Short exercise | In the entries below, which lines run from the one containing "Keep writing the" to the one containing "mb.quad(w + da"? Copy exactly those lines, ends included, and no others.

Material |
********
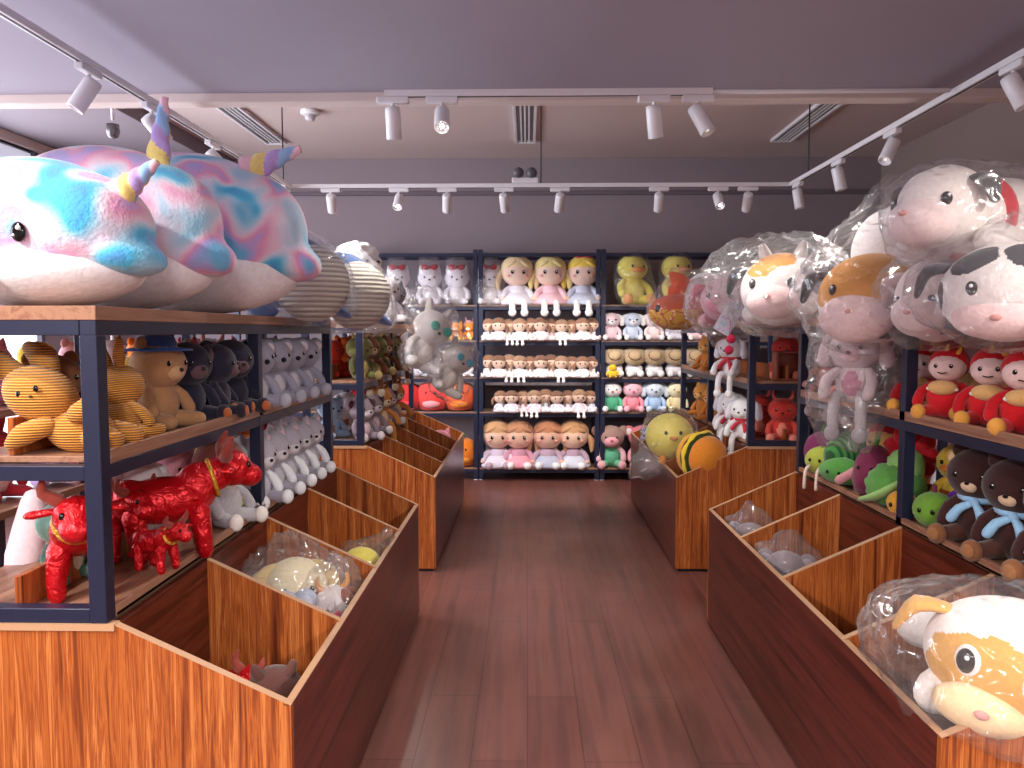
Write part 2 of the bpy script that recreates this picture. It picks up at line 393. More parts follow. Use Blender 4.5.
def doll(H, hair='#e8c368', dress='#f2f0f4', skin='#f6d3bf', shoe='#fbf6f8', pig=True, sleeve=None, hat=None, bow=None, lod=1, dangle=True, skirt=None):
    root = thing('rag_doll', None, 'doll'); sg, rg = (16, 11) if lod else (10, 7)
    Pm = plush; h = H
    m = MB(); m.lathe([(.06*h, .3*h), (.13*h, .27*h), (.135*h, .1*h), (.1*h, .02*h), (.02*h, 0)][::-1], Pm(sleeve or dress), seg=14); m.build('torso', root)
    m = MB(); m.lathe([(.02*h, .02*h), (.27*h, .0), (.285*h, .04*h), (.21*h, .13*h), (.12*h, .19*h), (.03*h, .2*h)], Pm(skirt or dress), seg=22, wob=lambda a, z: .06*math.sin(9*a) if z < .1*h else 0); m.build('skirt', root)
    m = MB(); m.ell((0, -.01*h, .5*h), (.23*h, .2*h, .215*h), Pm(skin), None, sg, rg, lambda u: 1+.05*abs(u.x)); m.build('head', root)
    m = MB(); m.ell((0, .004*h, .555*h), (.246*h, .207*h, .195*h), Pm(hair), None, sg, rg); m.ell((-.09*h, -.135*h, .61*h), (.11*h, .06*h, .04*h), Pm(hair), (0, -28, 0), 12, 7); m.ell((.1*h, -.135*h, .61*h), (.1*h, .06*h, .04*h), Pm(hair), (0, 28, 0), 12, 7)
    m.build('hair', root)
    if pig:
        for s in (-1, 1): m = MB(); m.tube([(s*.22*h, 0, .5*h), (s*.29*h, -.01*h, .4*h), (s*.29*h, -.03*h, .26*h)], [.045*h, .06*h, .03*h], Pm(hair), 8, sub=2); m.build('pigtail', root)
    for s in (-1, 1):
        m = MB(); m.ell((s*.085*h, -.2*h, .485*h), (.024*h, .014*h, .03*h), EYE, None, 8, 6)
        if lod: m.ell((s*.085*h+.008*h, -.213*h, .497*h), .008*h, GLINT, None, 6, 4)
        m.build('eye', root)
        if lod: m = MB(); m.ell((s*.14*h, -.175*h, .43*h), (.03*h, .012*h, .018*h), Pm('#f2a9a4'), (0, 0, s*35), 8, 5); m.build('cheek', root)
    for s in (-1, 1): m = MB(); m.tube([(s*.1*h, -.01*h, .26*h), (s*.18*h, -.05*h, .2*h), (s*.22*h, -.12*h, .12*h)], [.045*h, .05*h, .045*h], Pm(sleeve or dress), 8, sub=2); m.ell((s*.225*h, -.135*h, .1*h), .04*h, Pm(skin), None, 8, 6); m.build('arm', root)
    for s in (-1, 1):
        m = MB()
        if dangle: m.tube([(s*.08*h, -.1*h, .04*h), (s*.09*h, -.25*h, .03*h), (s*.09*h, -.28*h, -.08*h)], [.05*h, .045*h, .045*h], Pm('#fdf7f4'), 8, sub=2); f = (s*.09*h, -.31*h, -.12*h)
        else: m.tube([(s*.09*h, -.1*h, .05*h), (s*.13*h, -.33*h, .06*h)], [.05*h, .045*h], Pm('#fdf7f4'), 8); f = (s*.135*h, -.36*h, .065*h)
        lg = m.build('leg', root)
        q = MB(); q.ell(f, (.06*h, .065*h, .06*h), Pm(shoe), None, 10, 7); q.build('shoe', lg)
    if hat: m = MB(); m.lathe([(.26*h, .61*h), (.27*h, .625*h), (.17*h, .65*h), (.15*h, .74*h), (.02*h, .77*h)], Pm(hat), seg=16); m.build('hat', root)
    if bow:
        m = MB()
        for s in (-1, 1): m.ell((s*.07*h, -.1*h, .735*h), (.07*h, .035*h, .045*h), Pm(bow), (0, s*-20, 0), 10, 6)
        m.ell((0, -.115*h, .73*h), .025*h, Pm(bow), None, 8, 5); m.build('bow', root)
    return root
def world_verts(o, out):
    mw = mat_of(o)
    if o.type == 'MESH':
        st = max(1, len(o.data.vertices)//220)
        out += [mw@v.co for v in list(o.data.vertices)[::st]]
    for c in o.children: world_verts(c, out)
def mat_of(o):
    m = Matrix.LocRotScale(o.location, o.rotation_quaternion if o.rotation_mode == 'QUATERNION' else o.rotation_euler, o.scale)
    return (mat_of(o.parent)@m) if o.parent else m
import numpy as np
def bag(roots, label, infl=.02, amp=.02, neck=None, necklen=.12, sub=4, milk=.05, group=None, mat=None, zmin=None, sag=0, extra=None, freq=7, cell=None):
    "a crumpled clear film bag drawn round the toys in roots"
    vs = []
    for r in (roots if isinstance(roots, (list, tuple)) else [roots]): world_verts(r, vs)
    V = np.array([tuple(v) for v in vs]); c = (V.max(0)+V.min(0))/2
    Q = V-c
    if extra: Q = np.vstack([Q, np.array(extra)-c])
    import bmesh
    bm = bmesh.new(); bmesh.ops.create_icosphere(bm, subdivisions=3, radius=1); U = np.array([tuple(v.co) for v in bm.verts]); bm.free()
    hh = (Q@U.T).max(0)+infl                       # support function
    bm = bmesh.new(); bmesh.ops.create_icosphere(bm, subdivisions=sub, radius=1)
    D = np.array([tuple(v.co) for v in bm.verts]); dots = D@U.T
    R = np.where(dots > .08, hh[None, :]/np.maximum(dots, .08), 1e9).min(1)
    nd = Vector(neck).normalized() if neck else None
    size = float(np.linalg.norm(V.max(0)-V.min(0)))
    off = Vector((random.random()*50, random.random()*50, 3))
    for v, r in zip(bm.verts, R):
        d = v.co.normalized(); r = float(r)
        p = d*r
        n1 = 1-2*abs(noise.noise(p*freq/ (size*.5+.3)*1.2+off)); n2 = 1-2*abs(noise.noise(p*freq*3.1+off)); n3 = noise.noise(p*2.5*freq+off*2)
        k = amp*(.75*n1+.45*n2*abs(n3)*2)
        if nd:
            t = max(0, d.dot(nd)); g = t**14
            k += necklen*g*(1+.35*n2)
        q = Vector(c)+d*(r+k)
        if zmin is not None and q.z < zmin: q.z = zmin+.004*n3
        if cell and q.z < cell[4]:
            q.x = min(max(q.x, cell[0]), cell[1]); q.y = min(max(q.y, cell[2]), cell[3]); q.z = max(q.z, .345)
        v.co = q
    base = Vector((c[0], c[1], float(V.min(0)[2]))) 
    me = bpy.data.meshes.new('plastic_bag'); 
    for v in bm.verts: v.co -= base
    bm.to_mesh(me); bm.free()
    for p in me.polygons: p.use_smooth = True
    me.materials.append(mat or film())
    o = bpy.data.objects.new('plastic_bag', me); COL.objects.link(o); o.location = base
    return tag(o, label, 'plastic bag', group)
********
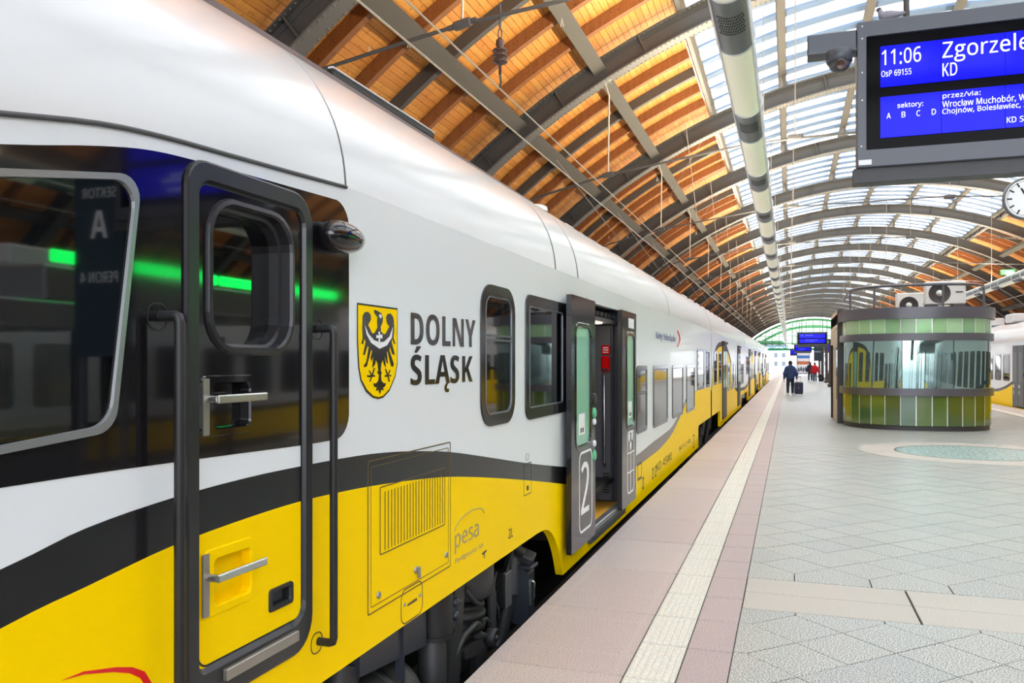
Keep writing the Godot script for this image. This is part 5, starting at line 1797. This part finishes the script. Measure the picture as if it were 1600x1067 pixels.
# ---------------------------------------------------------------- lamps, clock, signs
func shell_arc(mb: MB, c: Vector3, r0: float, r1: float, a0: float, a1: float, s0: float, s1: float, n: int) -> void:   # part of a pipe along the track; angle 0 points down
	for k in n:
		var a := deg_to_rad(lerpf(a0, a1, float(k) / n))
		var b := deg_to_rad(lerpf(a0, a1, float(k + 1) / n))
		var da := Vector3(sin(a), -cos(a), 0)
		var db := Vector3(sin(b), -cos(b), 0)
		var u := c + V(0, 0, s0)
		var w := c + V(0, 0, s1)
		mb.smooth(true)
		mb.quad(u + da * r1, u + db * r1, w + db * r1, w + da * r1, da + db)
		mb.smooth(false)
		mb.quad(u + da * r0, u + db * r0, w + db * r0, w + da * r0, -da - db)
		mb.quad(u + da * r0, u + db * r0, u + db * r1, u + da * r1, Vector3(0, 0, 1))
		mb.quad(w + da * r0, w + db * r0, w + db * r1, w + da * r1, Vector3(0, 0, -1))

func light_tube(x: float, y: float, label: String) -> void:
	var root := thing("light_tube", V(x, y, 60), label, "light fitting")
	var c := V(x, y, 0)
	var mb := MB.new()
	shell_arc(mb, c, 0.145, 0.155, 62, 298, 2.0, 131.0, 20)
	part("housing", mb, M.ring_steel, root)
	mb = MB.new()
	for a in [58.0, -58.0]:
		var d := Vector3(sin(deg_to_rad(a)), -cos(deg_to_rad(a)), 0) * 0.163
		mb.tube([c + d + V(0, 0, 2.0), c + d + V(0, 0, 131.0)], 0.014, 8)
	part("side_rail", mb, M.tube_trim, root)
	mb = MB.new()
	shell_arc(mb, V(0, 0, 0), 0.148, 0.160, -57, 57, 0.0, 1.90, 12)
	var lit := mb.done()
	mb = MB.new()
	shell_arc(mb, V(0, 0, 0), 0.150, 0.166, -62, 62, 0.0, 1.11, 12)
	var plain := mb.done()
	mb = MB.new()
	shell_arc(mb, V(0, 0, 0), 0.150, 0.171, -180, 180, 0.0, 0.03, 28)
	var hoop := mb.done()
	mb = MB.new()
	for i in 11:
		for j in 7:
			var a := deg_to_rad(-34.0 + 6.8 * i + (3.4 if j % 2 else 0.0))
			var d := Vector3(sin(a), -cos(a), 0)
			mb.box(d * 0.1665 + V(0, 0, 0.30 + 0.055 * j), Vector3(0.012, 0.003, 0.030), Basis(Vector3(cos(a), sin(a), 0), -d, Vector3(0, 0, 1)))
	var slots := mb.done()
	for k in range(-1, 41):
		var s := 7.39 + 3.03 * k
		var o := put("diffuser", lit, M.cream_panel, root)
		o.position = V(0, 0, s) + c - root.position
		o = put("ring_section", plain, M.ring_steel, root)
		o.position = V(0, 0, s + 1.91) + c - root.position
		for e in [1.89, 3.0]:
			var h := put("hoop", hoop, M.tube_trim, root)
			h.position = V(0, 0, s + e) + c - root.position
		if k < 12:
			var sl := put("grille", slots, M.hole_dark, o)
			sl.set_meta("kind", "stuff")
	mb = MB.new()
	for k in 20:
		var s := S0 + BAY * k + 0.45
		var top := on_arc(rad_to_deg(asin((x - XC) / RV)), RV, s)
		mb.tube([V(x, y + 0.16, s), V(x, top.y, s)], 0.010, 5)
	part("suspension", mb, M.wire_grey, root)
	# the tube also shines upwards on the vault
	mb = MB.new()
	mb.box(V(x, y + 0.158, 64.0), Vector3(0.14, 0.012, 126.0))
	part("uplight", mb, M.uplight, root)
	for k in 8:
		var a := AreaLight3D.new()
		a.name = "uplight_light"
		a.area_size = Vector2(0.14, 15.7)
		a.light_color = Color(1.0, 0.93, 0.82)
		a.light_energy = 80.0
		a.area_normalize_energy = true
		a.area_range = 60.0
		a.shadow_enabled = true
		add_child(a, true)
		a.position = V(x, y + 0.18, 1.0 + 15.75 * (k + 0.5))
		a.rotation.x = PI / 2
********
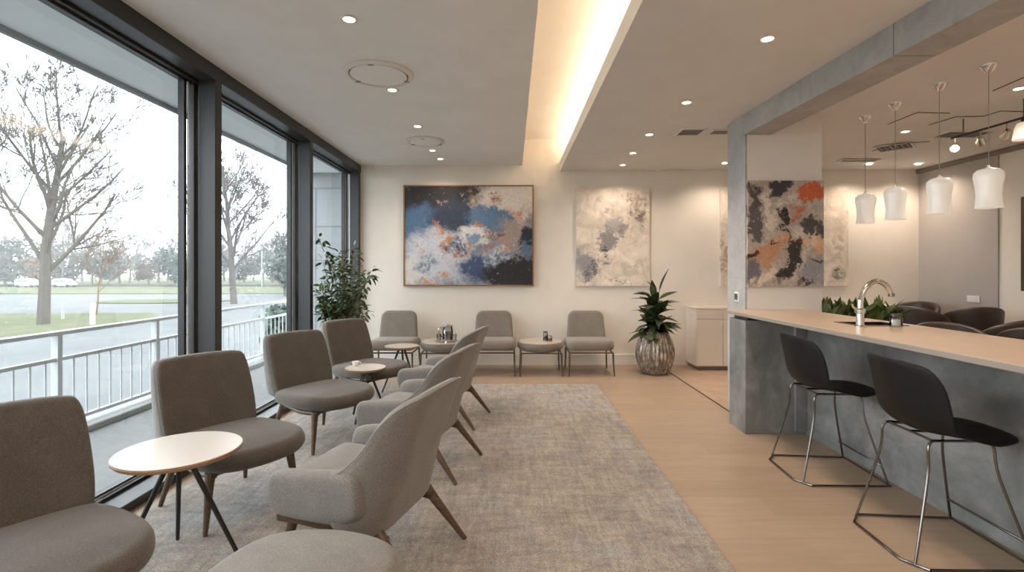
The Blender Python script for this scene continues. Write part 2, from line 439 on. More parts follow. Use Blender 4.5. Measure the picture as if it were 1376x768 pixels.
********
Solution to the exercise |
Keep writing the Godot script for this image. This is part 5, starting at line 1797. This part finishes the script. Measure the picture as if it were 1600x1067 pixels.
# ---------------------------------------------------------------- lamps, clock, signs
func shell_arc(mb: MB, c: Vector3, r0: float, r1: float, a0: float, a1: float, s0: float, s1: float, n: int) -> void:   # part of a pipe along the track; angle 0 points down
	for k in n:
		var a := deg_to_rad(lerpf(a0, a1, float(k) / n))
		var b := deg_to_rad(lerpf(a0, a1, float(k + 1) / n))
		var da := Vector3(sin(a), -cos(a), 0)
		var db := Vector3(sin(b), -cos(b), 0)
		var u := c + V(0, 0, s0)
		var w := c + V(0, 0, s1)
		mb.smooth(true)
		mb.quad(u + da * r1, u + db * r1, w + db * r1, w + da * r1, da + db)
		mb.smooth(false)
		mb.quad(u + da * r0, u + db * r0, w + db * r0, w + da * r0, -da - db)
		mb.quad(u + da * r0, u + db * r0, u + db * r1, u + da * r1, Vector3(0, 0, 1))
		mb.quad(w + da * r0, w + db * r0, w + db * r1, w + da * r1, Vector3(0, 0, -1))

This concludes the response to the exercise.